Higher food and fuel prices in oil importing countries including Pakistan will inflate import bills by (on average) about $15 billion or nearly 3 percent of GDP thereby either raising inflation or worsening fiscal balances (depending on the extent of a country's subsidies). Meanwhile, political turmoil is expected to constrain tourism and investment. This, along with higher interest rates and demand for greater government spending, will add to fiscal pressures. Measures will be needed to raise revenues and reduce waste in public spending. In addition, well-targeted social safety nets will have to replace general subsidies, the report adds.
Throughout the region, countries must create more jobs and generate inclusive growth. Their immediate challenge is to maintain social cohesion and macro-economic stability. Aiming for the former, governments have understandably increased spending, but this is not a long-term solution. Each country must develop its own approach for political, social, and economic transformation, while the international community needs to support these changes with technical assistance and financial aid, the report continues.
Higher food and fuel prices and social unrest have led both oil exporting and oil importing countries to increase spending. More specifically, countries expanded food and fuel subsidies, raised civil service wages and pensions, and approved additional cash transfers and tax reductions to offset the impact of rising commodity prices, provide support for the unemployed, and alleviate housing constraints. The resulting fiscal packages range widely, from 1.0 percent of GDP or less in the oil-importing countries of Egypt, Lebanon, and Pakistan, to about 22 percent of GDP in the oil-exporting country of Saudi Arabia (spread over several years). Some countries can easily afford this spending, but others will find public finances and debt levels strained. Until late 2010, the MENA region was on track for recovery. Growth had accelerated from 2.1 percent in 2009 to 3.9 percent in 2010; but then social unrest and surging commodity prices changed the outlook, improving prospects for oil exporters and diminishing them for oil importers.

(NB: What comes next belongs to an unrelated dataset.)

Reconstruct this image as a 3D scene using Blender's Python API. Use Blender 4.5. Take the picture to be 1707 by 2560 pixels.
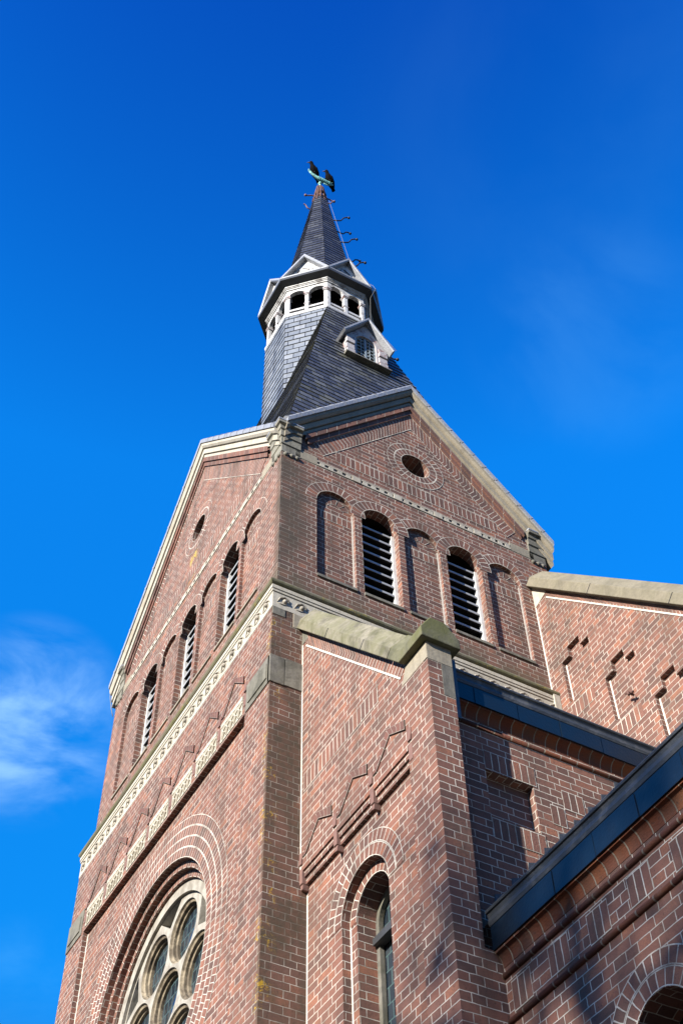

The report highlights that driven by rising oil prices and expanded oil production, average growth in the region's oil exporters (excluding Libya, owing to the country's uncertain economic situation) is expected to increase from 3.5 percent in 2010 to 4.9 percent in 2011 while the GDP growth in the oil importing including Pakistan may have a reduction in the GDP growth from 4.7 percent in the calendar year 2010 to 2.3 percent of GDP.
The report suggests that it is equally important for the international community to support the MENA region's transformation by providing technical assistance and helping to meet countries' financing needs to contain the buildup of debt. The International Monetary Fund, for example, could allocate about $35 billion to the region if requested.